Source excerpt =>
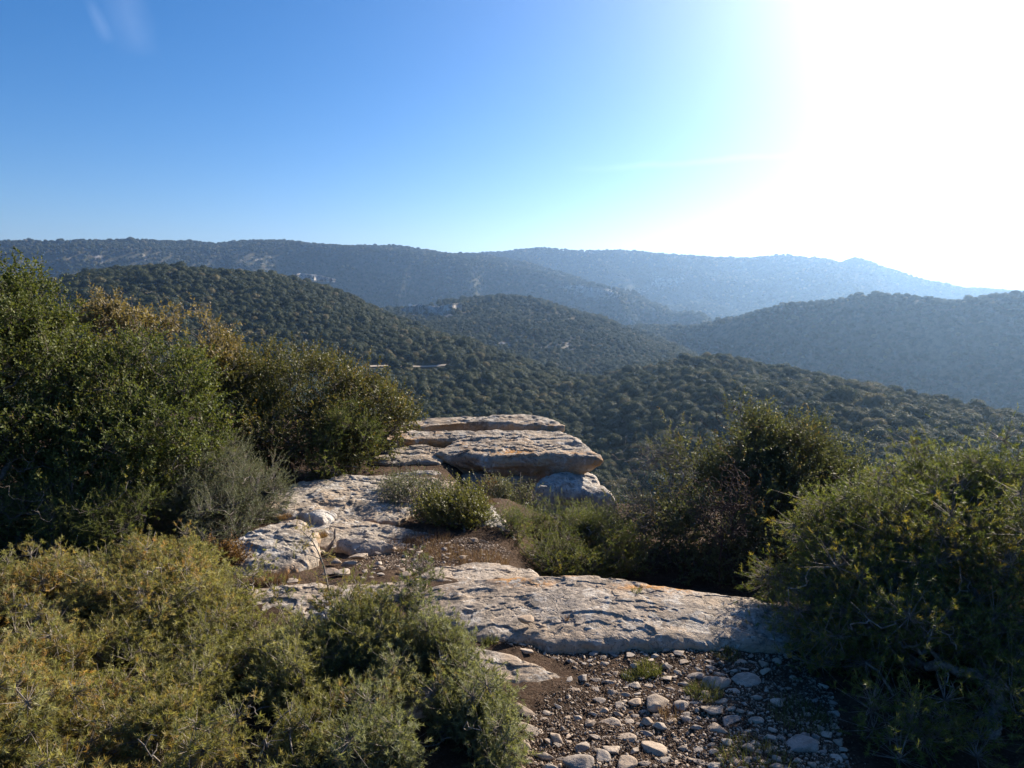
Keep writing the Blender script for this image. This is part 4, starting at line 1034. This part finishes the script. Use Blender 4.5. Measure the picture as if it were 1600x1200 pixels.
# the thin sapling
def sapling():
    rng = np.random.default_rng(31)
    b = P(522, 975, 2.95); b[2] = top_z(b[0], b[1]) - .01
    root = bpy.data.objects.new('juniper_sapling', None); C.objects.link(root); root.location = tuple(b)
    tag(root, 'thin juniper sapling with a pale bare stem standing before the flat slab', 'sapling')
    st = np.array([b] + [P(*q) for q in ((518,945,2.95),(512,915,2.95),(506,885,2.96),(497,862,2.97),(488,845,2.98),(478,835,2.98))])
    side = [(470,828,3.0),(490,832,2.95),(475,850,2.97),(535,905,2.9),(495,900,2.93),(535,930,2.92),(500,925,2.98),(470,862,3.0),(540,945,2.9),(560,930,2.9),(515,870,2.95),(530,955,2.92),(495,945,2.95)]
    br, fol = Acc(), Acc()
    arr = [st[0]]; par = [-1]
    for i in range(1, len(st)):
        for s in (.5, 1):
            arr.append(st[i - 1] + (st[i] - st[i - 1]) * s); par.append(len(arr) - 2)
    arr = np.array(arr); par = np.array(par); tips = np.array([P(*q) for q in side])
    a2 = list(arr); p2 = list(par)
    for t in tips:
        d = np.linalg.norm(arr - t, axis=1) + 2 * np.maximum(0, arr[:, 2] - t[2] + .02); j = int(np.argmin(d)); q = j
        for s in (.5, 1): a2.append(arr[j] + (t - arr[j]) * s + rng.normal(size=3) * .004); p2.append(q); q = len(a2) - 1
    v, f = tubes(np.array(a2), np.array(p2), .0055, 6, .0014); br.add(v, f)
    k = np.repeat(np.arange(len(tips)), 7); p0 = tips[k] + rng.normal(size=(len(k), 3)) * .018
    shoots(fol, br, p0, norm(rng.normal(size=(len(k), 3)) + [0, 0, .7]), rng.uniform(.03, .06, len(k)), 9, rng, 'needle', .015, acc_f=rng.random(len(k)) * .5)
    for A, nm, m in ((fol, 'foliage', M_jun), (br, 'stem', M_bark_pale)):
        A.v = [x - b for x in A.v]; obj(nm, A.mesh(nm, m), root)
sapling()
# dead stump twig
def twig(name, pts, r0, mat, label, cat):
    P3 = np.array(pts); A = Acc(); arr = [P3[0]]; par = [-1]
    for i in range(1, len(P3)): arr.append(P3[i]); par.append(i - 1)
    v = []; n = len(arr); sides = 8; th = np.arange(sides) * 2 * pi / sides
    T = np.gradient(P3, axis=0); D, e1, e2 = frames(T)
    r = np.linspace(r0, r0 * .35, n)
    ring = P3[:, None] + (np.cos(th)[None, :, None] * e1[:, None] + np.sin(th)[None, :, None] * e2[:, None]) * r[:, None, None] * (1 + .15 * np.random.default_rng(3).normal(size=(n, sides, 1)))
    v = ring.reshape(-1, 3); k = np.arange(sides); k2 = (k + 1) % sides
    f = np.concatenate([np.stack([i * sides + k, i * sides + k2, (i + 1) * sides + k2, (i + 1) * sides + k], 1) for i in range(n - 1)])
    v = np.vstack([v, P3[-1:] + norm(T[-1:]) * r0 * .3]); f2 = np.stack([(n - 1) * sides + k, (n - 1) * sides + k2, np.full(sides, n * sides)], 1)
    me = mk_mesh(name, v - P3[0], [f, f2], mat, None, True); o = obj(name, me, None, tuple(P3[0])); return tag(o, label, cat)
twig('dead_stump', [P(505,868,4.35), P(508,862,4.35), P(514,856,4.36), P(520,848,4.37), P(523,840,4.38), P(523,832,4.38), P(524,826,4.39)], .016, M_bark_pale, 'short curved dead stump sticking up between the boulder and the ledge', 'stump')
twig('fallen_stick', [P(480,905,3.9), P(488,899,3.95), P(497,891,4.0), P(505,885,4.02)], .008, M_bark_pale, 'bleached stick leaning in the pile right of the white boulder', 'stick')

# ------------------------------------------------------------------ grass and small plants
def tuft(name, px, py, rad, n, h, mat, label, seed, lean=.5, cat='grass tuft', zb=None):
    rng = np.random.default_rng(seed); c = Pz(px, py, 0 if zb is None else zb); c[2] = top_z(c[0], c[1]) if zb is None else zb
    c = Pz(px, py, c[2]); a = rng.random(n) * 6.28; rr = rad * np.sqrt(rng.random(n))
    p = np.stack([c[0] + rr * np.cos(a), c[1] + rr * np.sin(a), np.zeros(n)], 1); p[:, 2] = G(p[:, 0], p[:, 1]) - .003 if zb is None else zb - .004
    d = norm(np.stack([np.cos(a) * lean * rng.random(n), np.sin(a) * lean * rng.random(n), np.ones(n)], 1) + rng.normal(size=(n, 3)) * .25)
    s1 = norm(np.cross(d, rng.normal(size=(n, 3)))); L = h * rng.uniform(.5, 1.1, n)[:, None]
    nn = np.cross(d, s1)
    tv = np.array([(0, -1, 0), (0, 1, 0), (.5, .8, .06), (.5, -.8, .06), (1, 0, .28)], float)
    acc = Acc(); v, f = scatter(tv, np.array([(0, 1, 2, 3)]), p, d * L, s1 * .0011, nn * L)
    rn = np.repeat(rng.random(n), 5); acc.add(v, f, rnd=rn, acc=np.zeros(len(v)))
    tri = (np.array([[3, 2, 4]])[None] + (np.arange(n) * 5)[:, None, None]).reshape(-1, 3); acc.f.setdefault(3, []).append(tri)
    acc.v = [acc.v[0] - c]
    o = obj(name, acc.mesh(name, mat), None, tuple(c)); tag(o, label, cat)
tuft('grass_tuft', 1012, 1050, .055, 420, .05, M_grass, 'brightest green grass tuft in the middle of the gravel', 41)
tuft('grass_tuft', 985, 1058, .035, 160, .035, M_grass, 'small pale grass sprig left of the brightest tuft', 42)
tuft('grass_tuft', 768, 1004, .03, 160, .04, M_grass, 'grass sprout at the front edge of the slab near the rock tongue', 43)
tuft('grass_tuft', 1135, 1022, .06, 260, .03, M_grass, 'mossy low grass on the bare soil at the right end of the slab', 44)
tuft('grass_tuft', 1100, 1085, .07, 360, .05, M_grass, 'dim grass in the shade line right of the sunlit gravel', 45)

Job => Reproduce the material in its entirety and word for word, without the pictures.

Correct answer =>
Keep writing the Blender script for this image. This is part 4, starting at line 1034. This part finishes the script. Use Blender 4.5. Measure the picture as if it were 1600x1200 pixels.
# the thin sapling
def sapling():
    rng = np.random.default_rng(31)
    b = P(522, 975, 2.95); b[2] = top_z(b[0], b[1]) - .01
    root = bpy.data.objects.new('juniper_sapling', None); C.objects.link(root); root.location = tuple(b)
    tag(root, 'thin juniper sapling with a pale bare stem standing before the flat slab', 'sapling')
    st = np.array([b] + [P(*q) for q in ((518,945,2.95),(512,915,2.95),(506,885,2.96),(497,862,2.97),(488,845,2.98),(478,835,2.98))])
    side = [(470,828,3.0),(490,832,2.95),(475,850,2.97),(535,905,2.9),(495,900,2.93),(535,930,2.92),(500,925,2.98),(470,862,3.0),(540,945,2.9),(560,930,2.9),(515,870,2.95),(530,955,2.92),(495,945,2.95)]
    br, fol = Acc(), Acc()
    arr = [st[0]]; par = [-1]
    for i in range(1, len(st)):
        for s in (.5, 1):
            arr.append(st[i - 1] + (st[i] - st[i - 1]) * s); par.append(len(arr) - 2)
    arr = np.array(arr); par = np.array(par); tips = np.array([P(*q) for q in side])
    a2 = list(arr); p2 = list(par)
    for t in tips:
        d = np.linalg.norm(arr - t, axis=1) + 2 * np.maximum(0, arr[:, 2] - t[2] + .02); j = int(np.argmin(d)); q = j
        for s in (.5, 1): a2.append(arr[j] + (t - arr[j]) * s + rng.normal(size=3) * .004); p2.append(q); q = len(a2) - 1
    v, f = tubes(np.array(a2), np.array(p2), .0055, 6, .0014); br.add(v, f)
    k = np.repeat(np.arange(len(tips)), 7); p0 = tips[k] + rng.normal(size=(len(k), 3)) * .018
    shoots(fol, br, p0, norm(rng.normal(size=(len(k), 3)) + [0, 0, .7]), rng.uniform(.03, .06, len(k)), 9, rng, 'needle', .015, acc_f=rng.random(len(k)) * .5)
    for A, nm, m in ((fol, 'foliage', M_jun), (br, 'stem', M_bark_pale)):
        A.v = [x - b for x in A.v]; obj(nm, A.mesh(nm, m), root)
sapling()
# dead stump twig
def twig(name, pts, r0, mat, label, cat):
    P3 = np.array(pts); A = Acc(); arr = [P3[0]]; par = [-1]
    for i in range(1, len(P3)): arr.append(P3[i]); par.append(i - 1)
    v = []; n = len(arr); sides = 8; th = np.arange(sides) * 2 * pi / sides
    T = np.gradient(P3, axis=0); D, e1, e2 = frames(T)
    r = np.linspace(r0, r0 * .35, n)
    ring = P3[:, None] + (np.cos(th)[None, :, None] * e1[:, None] + np.sin(th)[None, :, None] * e2[:, None]) * r[:, None, None] * (1 + .15 * np.random.default_rng(3).normal(size=(n, sides, 1)))
    v = ring.reshape(-1, 3); k = np.arange(sides); k2 = (k + 1) % sides
    f = np.concatenate([np.stack([i * sides + k, i * sides + k2, (i + 1) * sides + k2, (i + 1) * sides + k], 1) for i in range(n - 1)])
    v = np.vstack([v, P3[-1:] + norm(T[-1:]) * r0 * .3]); f2 = np.stack([(n - 1) * sides + k, (n - 1) * sides + k2, np.full(sides, n * sides)], 1)
    me = mk_mesh(name, v - P3[0], [f, f2], mat, None, True); o = obj(name, me, None, tuple(P3[0])); return tag(o, label, cat)
twig('dead_stump', [P(505,868,4.35), P(508,862,4.35), P(514,856,4.36), P(520,848,4.37), P(523,840,4.38), P(523,832,4.38), P(524,826,4.39)], .016, M_bark_pale, 'short curved dead stump sticking up between the boulder and the ledge', 'stump')
twig('fallen_stick', [P(480,905,3.9), P(488,899,3.95), P(497,891,4.0), P(505,885,4.02)], .008, M_bark_pale, 'bleached stick leaning in the pile right of the white boulder', 'stick')

# ------------------------------------------------------------------ grass and small plants
def tuft(name, px, py, rad, n, h, mat, label, seed, lean=.5, cat='grass tuft', zb=None):
    rng = np.random.default_rng(seed); c = Pz(px, py, 0 if zb is None else zb); c[2] = top_z(c[0], c[1]) if zb is None else zb
    c = Pz(px, py, c[2]); a = rng.random(n) * 6.28; rr = rad * np.sqrt(rng.random(n))
    p = np.stack([c[0] + rr * np.cos(a), c[1] + rr * np.sin(a), np.zeros(n)], 1); p[:, 2] = G(p[:, 0], p[:, 1]) - .003 if zb is None else zb - .004
    d = norm(np.stack([np.cos(a) * lean * rng.random(n), np.sin(a) * lean * rng.random(n), np.ones(n)], 1) + rng.normal(size=(n, 3)) * .25)
    s1 = norm(np.cross(d, rng.normal(size=(n, 3)))); L = h * rng.uniform(.5, 1.1, n)[:, None]
    nn = np.cross(d, s1)
    tv = np.array([(0, -1, 0), (0, 1, 0), (.5, .8, .06), (.5, -.8, .06), (1, 0, .28)], float)
    acc = Acc(); v, f = scatter(tv, np.array([(0, 1, 2, 3)]), p, d * L, s1 * .0011, nn * L)
    rn = np.repeat(rng.random(n), 5); acc.add(v, f, rnd=rn, acc=np.zeros(len(v)))
    tri = (np.array([[3, 2, 4]])[None] + (np.arange(n) * 5)[:, None, None]).reshape(-1, 3); acc.f.setdefault(3, []).append(tri)
    acc.v = [acc.v[0] - c]
    o = obj(name, acc.mesh(name, mat), None, tuple(c)); tag(o, label, cat)
tuft('grass_tuft', 1012, 1050, .055, 420, .05, M_grass, 'brightest green grass tuft in the middle of the gravel', 41)
tuft('grass_tuft', 985, 1058, .035, 160, .035, M_grass, 'small pale grass sprig left of the brightest tuft', 42)
tuft('grass_tuft', 768, 1004, .03, 160, .04, M_grass, 'grass sprout at the front edge of the slab near the rock tongue', 43)
tuft('grass_tuft', 1135, 1022, .06, 260, .03, M_grass, 'mossy low grass on the bare soil at the right end of the slab', 44)
tuft('grass_tuft', 1100, 1085, .07, 360, .05, M_grass, 'dim grass in the shade line right of the sunlit gravel', 45)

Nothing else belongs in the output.